Half of us are Women


An opportunity arose through my role at Women’s Views on News (WVoN) to write a guest blog for the National Women’s Council of Ireland (NWCI). There was no specific brief, both a blessing and curse to writers.

I spent some time considering my options. What was the link between me and my blog, WVoN and the NWCI?

Simple really. Feminism. Or rather, writing about it.

Read my guest blog over at NWCI

The fight for genuine equality between men and women has always been important to me and my time writing for WVoN has introduced me to a mass of fascinating people and subjects and opened my eyes to quite how hard a fight it actually is.

The week I sent the finished blog post to the NWCI had been a roller-coaster of highs and lows for the organisation.

They were celebrating the passing of a historic bill which applies a mandatory target of 30% female and 30% male candidates for the next general election. The NWCI had campaigned tirelessly for a change to the current appalling gender balance in the Dáil, never less than 86% male, putting Ireland just above Zimbabwe in 76th place for women in government.

Sadly this news was bitter sweet against the backdrop of a budget that many view as anti-women. This same budget saw the NWCI lose 35% of their funding and extremely distressing and disproportionate blow to an organisation that had surely just proved it’s worth?

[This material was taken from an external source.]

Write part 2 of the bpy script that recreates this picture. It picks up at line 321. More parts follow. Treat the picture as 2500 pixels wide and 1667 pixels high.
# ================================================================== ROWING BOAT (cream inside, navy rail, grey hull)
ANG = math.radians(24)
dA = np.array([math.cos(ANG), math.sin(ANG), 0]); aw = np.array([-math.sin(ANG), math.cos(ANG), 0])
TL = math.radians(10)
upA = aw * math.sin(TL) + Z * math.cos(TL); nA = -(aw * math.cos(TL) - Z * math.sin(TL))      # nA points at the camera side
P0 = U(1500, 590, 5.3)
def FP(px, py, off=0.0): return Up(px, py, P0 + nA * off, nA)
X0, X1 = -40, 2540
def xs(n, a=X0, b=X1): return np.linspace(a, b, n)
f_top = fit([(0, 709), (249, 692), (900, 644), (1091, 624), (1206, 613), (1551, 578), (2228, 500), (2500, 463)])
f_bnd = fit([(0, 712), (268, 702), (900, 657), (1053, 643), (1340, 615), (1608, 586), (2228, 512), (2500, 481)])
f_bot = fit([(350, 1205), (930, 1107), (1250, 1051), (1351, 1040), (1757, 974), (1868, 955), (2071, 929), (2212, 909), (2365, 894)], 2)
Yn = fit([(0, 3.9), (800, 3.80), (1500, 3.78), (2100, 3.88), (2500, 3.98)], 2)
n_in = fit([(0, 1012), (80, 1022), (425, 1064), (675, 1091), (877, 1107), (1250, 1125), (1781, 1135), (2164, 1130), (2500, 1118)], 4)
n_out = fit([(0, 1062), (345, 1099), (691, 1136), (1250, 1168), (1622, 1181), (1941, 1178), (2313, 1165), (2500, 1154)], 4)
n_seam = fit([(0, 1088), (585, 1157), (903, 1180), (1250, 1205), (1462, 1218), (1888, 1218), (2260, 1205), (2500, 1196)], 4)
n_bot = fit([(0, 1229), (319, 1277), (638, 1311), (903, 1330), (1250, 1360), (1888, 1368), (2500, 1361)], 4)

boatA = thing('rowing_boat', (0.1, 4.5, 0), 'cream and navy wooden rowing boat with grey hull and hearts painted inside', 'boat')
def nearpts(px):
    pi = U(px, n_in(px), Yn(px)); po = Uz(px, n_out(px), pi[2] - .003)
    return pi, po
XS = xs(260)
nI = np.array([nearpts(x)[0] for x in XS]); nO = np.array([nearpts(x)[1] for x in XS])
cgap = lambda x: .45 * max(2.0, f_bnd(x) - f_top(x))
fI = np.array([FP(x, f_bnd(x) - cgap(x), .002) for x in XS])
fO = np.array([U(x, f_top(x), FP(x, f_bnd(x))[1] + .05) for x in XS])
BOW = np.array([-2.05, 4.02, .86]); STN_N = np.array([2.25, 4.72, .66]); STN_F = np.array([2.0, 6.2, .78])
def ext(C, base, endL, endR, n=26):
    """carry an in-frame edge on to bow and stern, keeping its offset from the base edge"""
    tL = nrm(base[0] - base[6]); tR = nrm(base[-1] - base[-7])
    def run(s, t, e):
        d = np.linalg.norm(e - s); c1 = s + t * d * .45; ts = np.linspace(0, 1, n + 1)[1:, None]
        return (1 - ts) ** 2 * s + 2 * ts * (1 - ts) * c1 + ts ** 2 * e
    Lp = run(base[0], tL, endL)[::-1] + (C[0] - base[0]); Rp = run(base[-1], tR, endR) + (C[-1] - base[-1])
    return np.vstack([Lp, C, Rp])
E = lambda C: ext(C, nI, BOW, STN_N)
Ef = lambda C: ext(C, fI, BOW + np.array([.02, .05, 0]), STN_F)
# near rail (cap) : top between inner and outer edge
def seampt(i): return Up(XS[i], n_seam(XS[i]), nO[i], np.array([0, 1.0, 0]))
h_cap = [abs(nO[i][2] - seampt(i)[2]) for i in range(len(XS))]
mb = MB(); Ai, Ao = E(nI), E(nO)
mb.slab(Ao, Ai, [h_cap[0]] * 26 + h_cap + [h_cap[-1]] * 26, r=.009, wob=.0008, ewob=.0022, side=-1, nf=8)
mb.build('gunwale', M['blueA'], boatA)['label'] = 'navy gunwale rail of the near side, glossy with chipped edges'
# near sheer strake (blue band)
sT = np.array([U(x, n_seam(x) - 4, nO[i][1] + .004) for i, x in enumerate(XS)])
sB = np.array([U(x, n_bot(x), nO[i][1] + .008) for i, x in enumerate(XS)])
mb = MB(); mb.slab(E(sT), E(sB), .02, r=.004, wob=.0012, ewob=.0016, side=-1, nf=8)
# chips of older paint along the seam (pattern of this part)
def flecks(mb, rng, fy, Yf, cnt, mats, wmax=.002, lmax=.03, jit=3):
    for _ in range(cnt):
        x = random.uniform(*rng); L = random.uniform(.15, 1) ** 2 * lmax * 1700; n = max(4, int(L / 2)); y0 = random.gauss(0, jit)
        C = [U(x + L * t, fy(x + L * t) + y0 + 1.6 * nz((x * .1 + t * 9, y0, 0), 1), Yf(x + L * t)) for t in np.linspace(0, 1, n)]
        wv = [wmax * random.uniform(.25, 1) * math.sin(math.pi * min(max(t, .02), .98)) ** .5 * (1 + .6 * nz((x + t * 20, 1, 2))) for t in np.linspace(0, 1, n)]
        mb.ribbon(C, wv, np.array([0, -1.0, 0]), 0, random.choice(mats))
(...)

Against this background my blog seemed almost petty. Yet at the same time perhaps not. What I wanted to get across is how important it is that we continue to be vigilant, that we don’t get complacent just because we are told that equality is all sorted now.

In many parts of the world it really, obviously, isn’t. But even here, in the UK, it is not in any way secure. Women are one of the biggest victims of  the budget cuts as a result of the global recession, for example.  While big business company directors, overwhelmingly male, are receiving 50% pay increases, the rest of us struggle with frozen wages, threats of redundancy and reductions in social provisions.

What is becoming very scary is the realisation that it is not paranoid to suggest we remain vigilant, in fact, that is positively restrained.